» STATED GOAL
Leave the pictures out and print every record below exactly as it stands.

* BEGIN GIVEN DATA *

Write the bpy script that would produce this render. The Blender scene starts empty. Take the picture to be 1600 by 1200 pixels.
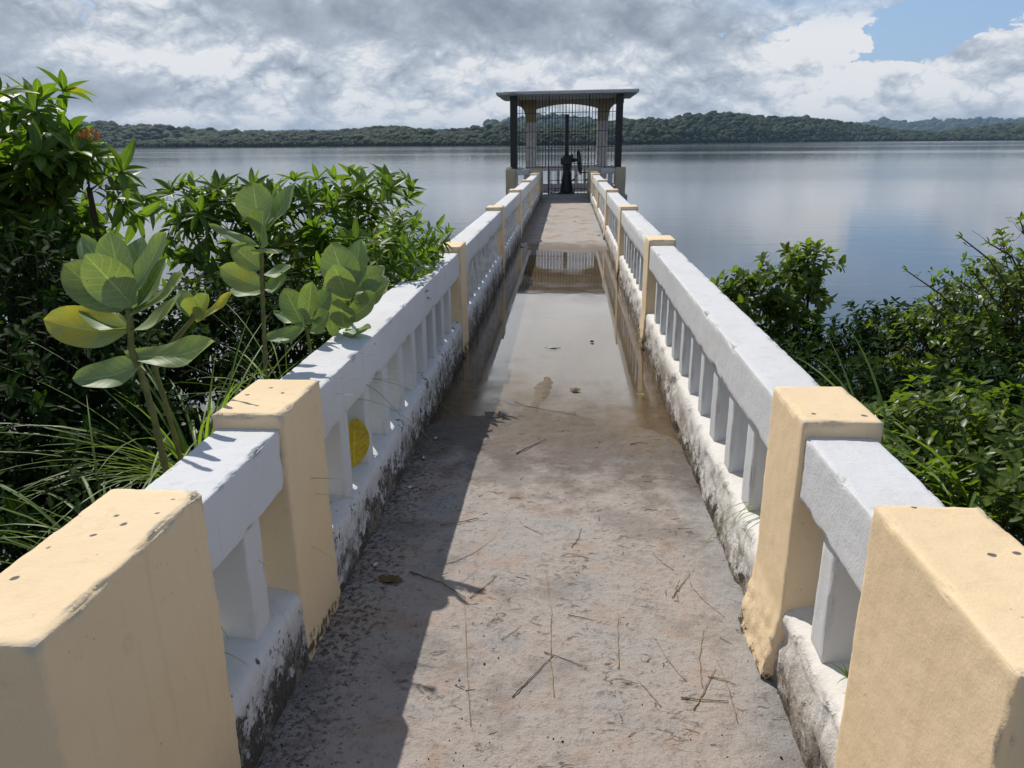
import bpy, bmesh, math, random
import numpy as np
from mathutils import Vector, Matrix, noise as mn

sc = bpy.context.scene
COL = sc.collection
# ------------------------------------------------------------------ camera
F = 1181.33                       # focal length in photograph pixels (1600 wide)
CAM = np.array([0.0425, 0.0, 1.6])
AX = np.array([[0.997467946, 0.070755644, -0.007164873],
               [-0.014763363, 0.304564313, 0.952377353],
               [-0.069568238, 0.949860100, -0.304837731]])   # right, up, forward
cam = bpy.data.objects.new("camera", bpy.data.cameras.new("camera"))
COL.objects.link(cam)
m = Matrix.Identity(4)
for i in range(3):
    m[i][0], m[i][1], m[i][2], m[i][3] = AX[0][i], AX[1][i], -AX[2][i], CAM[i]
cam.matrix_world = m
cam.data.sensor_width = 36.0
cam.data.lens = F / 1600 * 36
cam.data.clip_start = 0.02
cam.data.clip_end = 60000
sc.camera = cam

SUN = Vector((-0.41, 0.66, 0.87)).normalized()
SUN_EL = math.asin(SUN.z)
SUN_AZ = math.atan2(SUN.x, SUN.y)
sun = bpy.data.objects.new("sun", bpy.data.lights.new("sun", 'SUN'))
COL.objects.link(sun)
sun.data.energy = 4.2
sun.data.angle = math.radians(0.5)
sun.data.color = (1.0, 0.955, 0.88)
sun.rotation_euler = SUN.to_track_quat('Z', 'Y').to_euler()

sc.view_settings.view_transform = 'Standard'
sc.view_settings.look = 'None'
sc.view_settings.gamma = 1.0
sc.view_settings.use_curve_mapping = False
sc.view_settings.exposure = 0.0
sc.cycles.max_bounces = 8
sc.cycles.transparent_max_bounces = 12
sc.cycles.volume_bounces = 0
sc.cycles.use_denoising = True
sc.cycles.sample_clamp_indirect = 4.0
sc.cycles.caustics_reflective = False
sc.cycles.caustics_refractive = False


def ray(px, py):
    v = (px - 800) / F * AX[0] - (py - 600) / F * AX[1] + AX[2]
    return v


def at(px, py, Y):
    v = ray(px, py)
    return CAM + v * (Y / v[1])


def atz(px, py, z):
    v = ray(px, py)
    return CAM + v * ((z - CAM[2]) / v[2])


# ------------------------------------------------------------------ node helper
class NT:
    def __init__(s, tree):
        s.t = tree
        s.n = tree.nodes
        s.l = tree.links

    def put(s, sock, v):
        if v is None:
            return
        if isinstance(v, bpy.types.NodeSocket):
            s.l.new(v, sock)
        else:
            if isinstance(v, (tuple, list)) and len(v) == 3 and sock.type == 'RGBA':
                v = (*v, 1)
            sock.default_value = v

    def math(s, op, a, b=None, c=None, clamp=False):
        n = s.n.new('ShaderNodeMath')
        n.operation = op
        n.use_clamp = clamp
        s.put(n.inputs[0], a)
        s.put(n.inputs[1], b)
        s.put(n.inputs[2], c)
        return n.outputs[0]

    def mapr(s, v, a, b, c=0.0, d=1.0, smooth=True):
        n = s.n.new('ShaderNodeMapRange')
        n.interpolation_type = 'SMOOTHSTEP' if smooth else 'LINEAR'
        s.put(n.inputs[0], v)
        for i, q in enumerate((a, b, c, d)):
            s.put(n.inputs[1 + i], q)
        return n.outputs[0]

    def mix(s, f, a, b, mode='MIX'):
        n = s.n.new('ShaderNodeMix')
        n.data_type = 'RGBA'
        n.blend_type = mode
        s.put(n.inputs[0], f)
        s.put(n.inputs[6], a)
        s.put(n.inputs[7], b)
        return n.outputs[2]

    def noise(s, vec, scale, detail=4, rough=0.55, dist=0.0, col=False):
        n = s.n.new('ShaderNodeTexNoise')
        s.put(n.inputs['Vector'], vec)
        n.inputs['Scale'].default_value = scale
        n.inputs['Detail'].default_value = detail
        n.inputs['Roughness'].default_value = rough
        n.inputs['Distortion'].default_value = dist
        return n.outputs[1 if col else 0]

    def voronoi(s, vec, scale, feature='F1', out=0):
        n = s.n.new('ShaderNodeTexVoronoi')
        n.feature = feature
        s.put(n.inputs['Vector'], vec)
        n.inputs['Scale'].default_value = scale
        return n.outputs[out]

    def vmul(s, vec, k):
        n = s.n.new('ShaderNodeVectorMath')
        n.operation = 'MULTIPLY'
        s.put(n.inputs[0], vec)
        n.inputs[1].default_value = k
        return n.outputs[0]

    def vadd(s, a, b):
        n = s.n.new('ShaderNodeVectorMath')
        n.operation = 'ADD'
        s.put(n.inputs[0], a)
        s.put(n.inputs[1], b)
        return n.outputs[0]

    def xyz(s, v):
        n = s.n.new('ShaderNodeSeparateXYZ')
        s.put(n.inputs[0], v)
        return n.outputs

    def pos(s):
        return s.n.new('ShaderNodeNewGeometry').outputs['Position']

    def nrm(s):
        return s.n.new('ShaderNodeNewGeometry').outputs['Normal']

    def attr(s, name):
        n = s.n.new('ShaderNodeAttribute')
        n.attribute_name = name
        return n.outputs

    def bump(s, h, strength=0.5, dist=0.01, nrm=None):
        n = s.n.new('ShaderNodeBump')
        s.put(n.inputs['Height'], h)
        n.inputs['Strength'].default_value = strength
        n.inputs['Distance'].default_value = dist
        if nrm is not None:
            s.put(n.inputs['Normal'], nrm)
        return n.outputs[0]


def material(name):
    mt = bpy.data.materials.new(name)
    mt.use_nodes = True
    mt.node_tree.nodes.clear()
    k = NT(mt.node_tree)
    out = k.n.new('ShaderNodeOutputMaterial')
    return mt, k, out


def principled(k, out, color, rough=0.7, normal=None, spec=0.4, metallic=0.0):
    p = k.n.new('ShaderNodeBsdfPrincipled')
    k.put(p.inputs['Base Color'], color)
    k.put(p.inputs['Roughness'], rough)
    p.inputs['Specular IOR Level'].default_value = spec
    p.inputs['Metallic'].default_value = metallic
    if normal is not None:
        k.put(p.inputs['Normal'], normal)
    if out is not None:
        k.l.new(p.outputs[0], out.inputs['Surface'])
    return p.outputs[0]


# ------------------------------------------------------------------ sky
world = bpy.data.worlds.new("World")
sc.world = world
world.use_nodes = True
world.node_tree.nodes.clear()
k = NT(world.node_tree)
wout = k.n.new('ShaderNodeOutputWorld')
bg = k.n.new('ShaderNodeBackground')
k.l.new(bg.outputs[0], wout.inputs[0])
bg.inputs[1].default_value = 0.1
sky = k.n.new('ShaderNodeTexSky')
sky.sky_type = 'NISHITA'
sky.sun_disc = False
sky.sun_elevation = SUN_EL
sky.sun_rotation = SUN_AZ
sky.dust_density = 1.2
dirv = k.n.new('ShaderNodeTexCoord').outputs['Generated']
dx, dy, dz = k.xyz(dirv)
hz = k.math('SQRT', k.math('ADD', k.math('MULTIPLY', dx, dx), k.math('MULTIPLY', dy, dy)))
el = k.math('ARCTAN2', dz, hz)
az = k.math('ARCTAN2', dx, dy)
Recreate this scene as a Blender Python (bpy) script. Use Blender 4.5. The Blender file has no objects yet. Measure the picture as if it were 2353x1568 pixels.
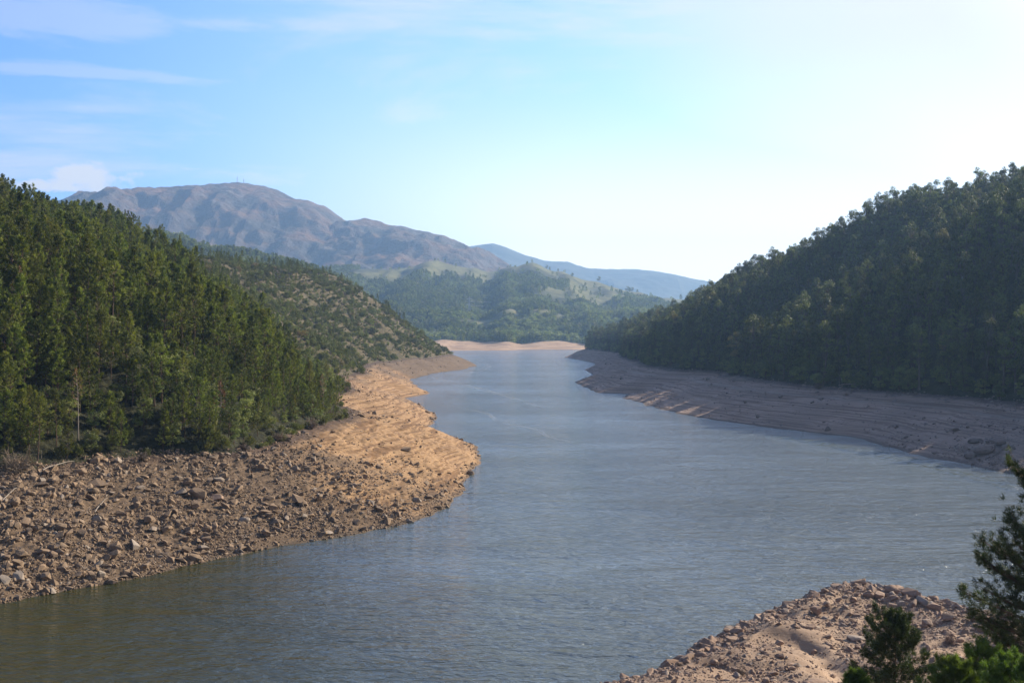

* END GIVEN DATA *

» EXERCISE ANSWER
Write the bpy script that would produce this render. The Blender scene starts empty. Take the picture to be 1600 by 1200 pixels.
import bpy, bmesh, math, random
import numpy as np
from mathutils import Vector, Matrix, noise as mn

sc = bpy.context.scene
COL = sc.collection
# ------------------------------------------------------------------ camera
F = 1181.33                       # focal length in photograph pixels (1600 wide)
CAM = np.array([0.0425, 0.0, 1.6])
AX = np.array([[0.997467946, 0.070755644, -0.007164873],
               [-0.014763363, 0.304564313, 0.952377353],
               [-0.069568238, 0.949860100, -0.304837731]])   # right, up, forward
cam = bpy.data.objects.new("camera", bpy.data.cameras.new("camera"))
COL.objects.link(cam)
m = Matrix.Identity(4)
for i in range(3):
    m[i][0], m[i][1], m[i][2], m[i][3] = AX[0][i], AX[1][i], -AX[2][i], CAM[i]
cam.matrix_world = m
cam.data.sensor_width = 36.0
cam.data.lens = F / 1600 * 36
cam.data.clip_start = 0.02
cam.data.clip_end = 60000
sc.camera = cam

SUN = Vector((-0.41, 0.66, 0.87)).normalized()
SUN_EL = math.asin(SUN.z)
SUN_AZ = math.atan2(SUN.x, SUN.y)
sun = bpy.data.objects.new("sun", bpy.data.lights.new("sun", 'SUN'))
COL.objects.link(sun)
sun.data.energy = 4.2
sun.data.angle = math.radians(0.5)
sun.data.color = (1.0, 0.955, 0.88)
sun.rotation_euler = SUN.to_track_quat('Z', 'Y').to_euler()

sc.view_settings.view_transform = 'Standard'
sc.view_settings.look = 'None'
sc.view_settings.gamma = 1.0
sc.view_settings.use_curve_mapping = False
sc.view_settings.exposure = 0.0
sc.cycles.max_bounces = 8
sc.cycles.transparent_max_bounces = 12
sc.cycles.volume_bounces = 0
sc.cycles.use_denoising = True
sc.cycles.sample_clamp_indirect = 4.0
sc.cycles.caustics_reflective = False
sc.cycles.caustics_refractive = False


def ray(px, py):
    v = (px - 800) / F * AX[0] - (py - 600) / F * AX[1] + AX[2]
    return v


def at(px, py, Y):
    v = ray(px, py)
    return CAM + v * (Y / v[1])


def atz(px, py, z):
    v = ray(px, py)
    return CAM + v * ((z - CAM[2]) / v[2])


# ------------------------------------------------------------------ node helper
class NT:
    def __init__(s, tree):
        s.t = tree
        s.n = tree.nodes
        s.l = tree.links

    def put(s, sock, v):
        if v is None:
            return
        if isinstance(v, bpy.types.NodeSocket):
            s.l.new(v, sock)
        else:
            if isinstance(v, (tuple, list)) and len(v) == 3 and sock.type == 'RGBA':
                v = (*v, 1)
            sock.default_value = v

    def math(s, op, a, b=None, c=None, clamp=False):
        n = s.n.new('ShaderNodeMath')
        n.operation = op
        n.use_clamp = clamp
        s.put(n.inputs[0], a)
        s.put(n.inputs[1], b)
        s.put(n.inputs[2], c)
        return n.outputs[0]

    def mapr(s, v, a, b, c=0.0, d=1.0, smooth=True):
        n = s.n.new('ShaderNodeMapRange')
        n.interpolation_type = 'SMOOTHSTEP' if smooth else 'LINEAR'
        s.put(n.inputs[0], v)
        for i, q in enumerate((a, b, c, d)):
            s.put(n.inputs[1 + i], q)
        return n.outputs[0]

    def mix(s, f, a, b, mode='MIX'):
        n = s.n.new('ShaderNodeMix')
        n.data_type = 'RGBA'
        n.blend_type = mode
        s.put(n.inputs[0], f)
        s.put(n.inputs[6], a)
        s.put(n.inputs[7], b)
        return n.outputs[2]

    def noise(s, vec, scale, detail=4, rough=0.55, dist=0.0, col=False):
        n = s.n.new('ShaderNodeTexNoise')
        s.put(n.inputs['Vector'], vec)
        n.inputs['Scale'].default_value = scale
        n.inputs['Detail'].default_value = detail
        n.inputs['Roughness'].default_value = rough
        n.inputs['Distortion'].default_value = dist
        return n.outputs[1 if col else 0]

    def voronoi(s, vec, scale, feature='F1', out=0):
        n = s.n.new('ShaderNodeTexVoronoi')
        n.feature = feature
        s.put(n.inputs['Vector'], vec)
        n.inputs['Scale'].default_value = scale
        return n.outputs[out]

    def vmul(s, vec, k):
        n = s.n.new('ShaderNodeVectorMath')
        n.operation = 'MULTIPLY'
        s.put(n.inputs[0], vec)
        n.inputs[1].default_value = k
        return n.outputs[0]

    def vadd(s, a, b):
        n = s.n.new('ShaderNodeVectorMath')
        n.operation = 'ADD'
        s.put(n.inputs[0], a)
        s.put(n.inputs[1], b)
        return n.outputs[0]

    def xyz(s, v):
        n = s.n.new('ShaderNodeSeparateXYZ')
        s.put(n.inputs[0], v)
        return n.outputs

    def pos(s):
        return s.n.new('ShaderNodeNewGeometry').outputs['Position']

    def nrm(s):
        return s.n.new('ShaderNodeNewGeometry').outputs['Normal']

    def attr(s, name):
        n = s.n.new('ShaderNodeAttribute')
        n.attribute_name = name
        return n.outputs

    def bump(s, h, strength=0.5, dist=0.01, nrm=None):
        n = s.n.new('ShaderNodeBump')
        s.put(n.inputs['Height'], h)
        n.inputs['Strength'].default_value = strength
        n.inputs['Distance'].default_value = dist
        if nrm is not None:
            s.put(n.inputs['Normal'], nrm)
        return n.outputs[0]


def material(name):
    mt = bpy.data.materials.new(name)
    mt.use_nodes = True
    mt.node_tree.nodes.clear()
    k = NT(mt.node_tree)
    out = k.n.new('ShaderNodeOutputMaterial')
    return mt, k, out


def principled(k, out, color, rough=0.7, normal=None, spec=0.4, metallic=0.0):
    p = k.n.new('ShaderNodeBsdfPrincipled')
    k.put(p.inputs['Base Color'], color)
    k.put(p.inputs['Roughness'], rough)
    p.inputs['Specular IOR Level'].default_value = spec
    p.inputs['Metallic'].default_value = metallic
    if normal is not None:
        k.put(p.inputs['Normal'], normal)
    if out is not None:
        k.l.new(p.outputs[0], out.inputs['Surface'])
    return p.outputs[0]


# ------------------------------------------------------------------ sky
world = bpy.data.worlds.new("World")
sc.world = world
world.use_nodes = True
world.node_tree.nodes.clear()
k = NT(world.node_tree)
wout = k.n.new('ShaderNodeOutputWorld')
bg = k.n.new('ShaderNodeBackground')
k.l.new(bg.outputs[0], wout.inputs[0])
bg.inputs[1].default_value = 0.1
sky = k.n.new('ShaderNodeTexSky')
sky.sky_type = 'NISHITA'
sky.sun_disc = False
sky.sun_elevation = SUN_EL
sky.sun_rotation = SUN_AZ
sky.dust_density = 1.2
dirv = k.n.new('ShaderNodeTexCoord').outputs['Generated']
dx, dy, dz = k.xyz(dirv)
hz = k.math('SQRT', k.math('ADD', k.math('MULTIPLY', dx, dx), k.math('MULTIPLY', dy, dy)))
el = k.math('ARCTAN2', dz, hz)
az = k.math('ARCTAN2', dx, dy)
Recreate this scene as a Blender Python (bpy) script. Use Blender 4.5. The Blender file has no objects yet. Measure the picture as if it were 2353x1568 pixels.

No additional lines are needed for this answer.